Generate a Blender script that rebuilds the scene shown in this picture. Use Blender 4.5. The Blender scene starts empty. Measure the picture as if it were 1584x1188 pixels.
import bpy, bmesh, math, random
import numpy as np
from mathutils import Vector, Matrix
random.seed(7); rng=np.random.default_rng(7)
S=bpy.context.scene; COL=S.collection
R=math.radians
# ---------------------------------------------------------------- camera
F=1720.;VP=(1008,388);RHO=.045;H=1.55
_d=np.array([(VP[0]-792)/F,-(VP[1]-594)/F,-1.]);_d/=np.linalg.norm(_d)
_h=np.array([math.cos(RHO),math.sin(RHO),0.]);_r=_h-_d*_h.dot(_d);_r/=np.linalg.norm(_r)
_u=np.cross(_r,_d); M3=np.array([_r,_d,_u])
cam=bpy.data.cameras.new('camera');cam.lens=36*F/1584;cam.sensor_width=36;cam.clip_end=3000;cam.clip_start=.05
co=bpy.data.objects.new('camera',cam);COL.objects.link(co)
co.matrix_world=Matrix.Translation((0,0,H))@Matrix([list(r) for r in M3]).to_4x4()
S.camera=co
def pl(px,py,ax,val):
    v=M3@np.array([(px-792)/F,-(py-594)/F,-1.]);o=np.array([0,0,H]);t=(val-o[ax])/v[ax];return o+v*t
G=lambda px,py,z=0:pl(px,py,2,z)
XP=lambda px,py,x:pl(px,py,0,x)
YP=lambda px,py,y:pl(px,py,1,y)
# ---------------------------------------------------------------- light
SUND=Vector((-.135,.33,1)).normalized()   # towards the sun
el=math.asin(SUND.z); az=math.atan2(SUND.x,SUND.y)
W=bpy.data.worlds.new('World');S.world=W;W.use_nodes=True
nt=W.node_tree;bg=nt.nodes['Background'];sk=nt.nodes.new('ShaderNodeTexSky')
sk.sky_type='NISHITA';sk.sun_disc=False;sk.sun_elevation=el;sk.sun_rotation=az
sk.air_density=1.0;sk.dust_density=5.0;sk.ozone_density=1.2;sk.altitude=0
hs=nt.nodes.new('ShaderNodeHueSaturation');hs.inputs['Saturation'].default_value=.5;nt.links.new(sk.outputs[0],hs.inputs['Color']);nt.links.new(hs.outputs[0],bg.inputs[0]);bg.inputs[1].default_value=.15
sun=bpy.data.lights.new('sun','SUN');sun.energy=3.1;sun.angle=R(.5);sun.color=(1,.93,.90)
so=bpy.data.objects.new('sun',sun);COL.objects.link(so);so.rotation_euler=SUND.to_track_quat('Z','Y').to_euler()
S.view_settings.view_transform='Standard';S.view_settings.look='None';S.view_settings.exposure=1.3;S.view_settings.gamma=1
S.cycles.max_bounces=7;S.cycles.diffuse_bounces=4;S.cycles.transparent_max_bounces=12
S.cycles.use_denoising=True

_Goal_
Reproduce every line of the data verbatim.

_Answer to the exercise_
Generate a Blender script that rebuilds the scene shown in this picture. Use Blender 4.5. The Blender scene starts empty. Measure the picture as if it were 1584x1188 pixels.
import bpy, bmesh, math, random
import numpy as np
from mathutils import Vector, Matrix
random.seed(7); rng=np.random.default_rng(7)
S=bpy.context.scene; COL=S.collection
R=math.radians
# ---------------------------------------------------------------- camera
F=1720.;VP=(1008,388);RHO=.045;H=1.55
_d=np.array([(VP[0]-792)/F,-(VP[1]-594)/F,-1.]);_d/=np.linalg.norm(_d)
_h=np.array([math.cos(RHO),math.sin(RHO),0.]);_r=_h-_d*_h.dot(_d);_r/=np.linalg.norm(_r)
_u=np.cross(_r,_d); M3=np.array([_r,_d,_u])
cam=bpy.data.cameras.new('camera');cam.lens=36*F/1584;cam.sensor_width=36;cam.clip_end=3000;cam.clip_start=.05
co=bpy.data.objects.new('camera',cam);COL.objects.link(co)
co.matrix_world=Matrix.Translation((0,0,H))@Matrix([list(r) for r in M3]).to_4x4()
S.camera=co
def pl(px,py,ax,val):
    v=M3@np.array([(px-792)/F,-(py-594)/F,-1.]);o=np.array([0,0,H]);t=(val-o[ax])/v[ax];return o+v*t
G=lambda px,py,z=0:pl(px,py,2,z)
XP=lambda px,py,x:pl(px,py,0,x)
YP=lambda px,py,y:pl(px,py,1,y)
# ---------------------------------------------------------------- light
SUND=Vector((-.135,.33,1)).normalized()   # towards the sun
el=math.asin(SUND.z); az=math.atan2(SUND.x,SUND.y)
W=bpy.data.worlds.new('World');S.world=W;W.use_nodes=True
nt=W.node_tree;bg=nt.nodes['Background'];sk=nt.nodes.new('ShaderNodeTexSky')
sk.sky_type='NISHITA';sk.sun_disc=False;sk.sun_elevation=el;sk.sun_rotation=az
sk.air_density=1.0;sk.dust_density=5.0;sk.ozone_density=1.2;sk.altitude=0
hs=nt.nodes.new('ShaderNodeHueSaturation');hs.inputs['Saturation'].default_value=.5;nt.links.new(sk.outputs[0],hs.inputs['Color']);nt.links.new(hs.outputs[0],bg.inputs[0]);bg.inputs[1].default_value=.15
sun=bpy.data.lights.new('sun','SUN');sun.energy=3.1;sun.angle=R(.5);sun.color=(1,.93,.90)
so=bpy.data.objects.new('sun',sun);COL.objects.link(so);so.rotation_euler=SUND.to_track_quat('Z','Y').to_euler()
S.view_settings.view_transform='Standard';S.view_settings.look='None';S.view_settings.exposure=1.3;S.view_settings.gamma=1
S.cycles.max_bounces=7;S.cycles.diffuse_bounces=4;S.cycles.transparent_max_bounces=12
S.cycles.use_denoising=True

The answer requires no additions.